Acidente de viação. Indemnização. Declaração de rendimentos

ACIDENTE DE VIAÇÃO. INDEMNIZAÇÃO. DECLARAÇÃO DE RENDIMENTOS. ABUSO DE DIREITO
APELAÇÃO Nº
170/1995.C1
Relator: GREGÓRIO JESUS
Data do Acordão: 23-02-2010
Tribunal: VARA DE COMPETÊNCIA MISTA DE COIMBRA 
Legislação: ARTº 67º, Nº 7, DO DEC. LEI Nº 291/2007, DE 21/08, NA REDACÇÃO DO DEC. LEI Nº 153/2008, DE 6/08; 334º DO C. CIV.; ARTº 6º, Nº 1, DO DEC. LEI Nº 522/85, DE 31/12.
Sumário:
  1. Na jurisdição cível não há que conferir uma presunção de veracidade inilidível às declarações de rendimentos e lucros apresentados ao Fisco; esses documentos somente provam que se declararam os rendimentos que delas constam, não que tais rendimentos tenham sido os efectivamente auferidos pelo contribuinte.
  2. Mediante a redacção conferida ao artº 67º, nº 7, do Dec. Lei nº 291/2007, de 21/08, pelo Dec. Lei nº 153/2008, de 6/08, dispôs-se que “para efeitos de apuramento do rendimento mensal do lesado no âmbito da determinação do montante da indemnização por danos patrimoniais a atribuir ao lesado, o tribunal deve basear-se nos rendimentos líquidos auferidos à data do acidente que se encontrem fiscalmente comprovados, uma vez cumpridas as obrigações declarativas relativas àquele período, constantes de legislação fiscal”.
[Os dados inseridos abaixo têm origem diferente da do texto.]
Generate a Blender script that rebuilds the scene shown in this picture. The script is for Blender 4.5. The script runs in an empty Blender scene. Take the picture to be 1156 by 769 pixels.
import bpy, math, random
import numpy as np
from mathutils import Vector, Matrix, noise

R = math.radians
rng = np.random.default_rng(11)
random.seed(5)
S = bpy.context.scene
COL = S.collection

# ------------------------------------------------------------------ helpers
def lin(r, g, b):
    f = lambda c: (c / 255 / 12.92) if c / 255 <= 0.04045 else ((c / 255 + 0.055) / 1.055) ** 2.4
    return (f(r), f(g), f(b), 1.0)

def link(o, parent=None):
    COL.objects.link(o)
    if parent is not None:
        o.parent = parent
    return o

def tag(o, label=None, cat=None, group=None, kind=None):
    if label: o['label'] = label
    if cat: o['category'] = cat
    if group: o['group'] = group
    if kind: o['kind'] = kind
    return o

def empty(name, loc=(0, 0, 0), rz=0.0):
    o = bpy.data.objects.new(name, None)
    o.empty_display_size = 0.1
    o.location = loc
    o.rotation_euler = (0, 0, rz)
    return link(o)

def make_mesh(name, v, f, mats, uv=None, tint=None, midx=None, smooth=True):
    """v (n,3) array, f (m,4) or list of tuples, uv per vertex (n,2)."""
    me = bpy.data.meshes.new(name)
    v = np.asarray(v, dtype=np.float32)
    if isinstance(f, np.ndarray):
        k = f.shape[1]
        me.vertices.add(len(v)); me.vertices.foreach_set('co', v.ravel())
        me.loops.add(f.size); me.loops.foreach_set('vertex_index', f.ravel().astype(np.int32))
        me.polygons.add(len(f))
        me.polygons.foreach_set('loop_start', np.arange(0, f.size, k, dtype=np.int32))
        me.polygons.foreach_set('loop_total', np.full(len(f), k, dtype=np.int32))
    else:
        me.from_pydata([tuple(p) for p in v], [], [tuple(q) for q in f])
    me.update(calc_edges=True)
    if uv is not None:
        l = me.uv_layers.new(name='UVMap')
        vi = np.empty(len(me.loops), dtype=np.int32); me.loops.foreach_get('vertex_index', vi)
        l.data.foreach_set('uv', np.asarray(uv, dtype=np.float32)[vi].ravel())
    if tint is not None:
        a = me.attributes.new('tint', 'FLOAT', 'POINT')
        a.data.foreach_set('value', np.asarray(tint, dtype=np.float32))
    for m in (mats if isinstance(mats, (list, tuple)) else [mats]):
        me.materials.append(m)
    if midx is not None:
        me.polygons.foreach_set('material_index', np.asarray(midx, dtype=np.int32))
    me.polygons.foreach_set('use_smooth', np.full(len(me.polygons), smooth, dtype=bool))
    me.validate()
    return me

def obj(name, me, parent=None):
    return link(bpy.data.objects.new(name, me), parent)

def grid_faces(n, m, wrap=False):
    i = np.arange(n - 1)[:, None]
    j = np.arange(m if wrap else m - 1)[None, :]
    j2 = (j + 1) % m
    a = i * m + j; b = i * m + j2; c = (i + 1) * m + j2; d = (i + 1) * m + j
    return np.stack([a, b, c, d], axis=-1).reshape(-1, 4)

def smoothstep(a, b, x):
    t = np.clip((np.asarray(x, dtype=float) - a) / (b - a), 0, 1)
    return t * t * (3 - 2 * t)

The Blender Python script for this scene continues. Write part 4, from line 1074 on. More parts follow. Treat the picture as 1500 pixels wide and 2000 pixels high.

  3. O citado preceito limita os meios de prova relativos aos rendimentos auferidos quando esteja em causa a fixação de uma indemnização por acidente de viação. Retira às partes a possibilidade que até aí dispunham de provar o valor dos seus rendimentos por outros meios de prova para além da declaração fiscal – é uma norma de direito probatório especial, apenas aplicável aos factos posteriores à sua entrada em vigor.
  4. Com a reprovação do abuso de direito visa-se obviar ao exercício anormal de um direito próprio, sancionando os excessos, em termos reprováveis, do seu exercício, só formalmente adequado ao direito objectivo.
  5. Na vertente do chamado venire contra factum proprium traduz-se o abuso do direito na conduta contraditória ou seja, na conduta anterior do seu titular que, objectivamente interpretada no confronto da lei, da boa fé e dos bons costumes, gerou a convicção na outra parte de que o direito não seria por aquele exercido e, com base nisso, programou a sua actividade.
  6. O prescrito no artº 6º, nº 1, do Dec. Lei nº 522/85, de 31/12, deve ser interpretado como estabelecendo dois limites: um limite genérico mais dilatado, por sinistro, havendo uma pluralidade de acidentados, que visa acautelar os interesses dos vários lesados perante a probabilidade, natural, de haver maiores danos; um outro limite, mais contido, sempre que se esteja perante um único lesado, limite esse que afora o caso dos acidentes causados por transportes colectivos e para os ocorridos no decurso de provas desportivas, só acabou com a entrada em vigor do DL nº 3/96, de 25/01.
  7. Clarificando este segundo limite, diga-se que mesmo em caso de pluralidade de lesados, em que o valor do capital obrigatoriamente seguro é de Esc. 20.000.000$00, nunca o montante devido a um só lesado pode ir além de Esc. 12.000.000$00.
  8. A obrigação de indemnização da seguradora é uma obrigação pecuniária, pois que tem por objecto uma prestação em dinheiro, visando proporcionar ao credor o valor que a respectiva espécie possui como tal – princípio nominalista.
  9. A prestação a que a segurado se obrigou não pode ser alvo de qualquer actualização (pelo que é irrelevante o grau de inflação monetária que porventura ocorra no período que medeia entre o momento em que a obrigação da seguradora se tornou eficaz, por preenchimento da respectiva condição, e o momento em que é prestada).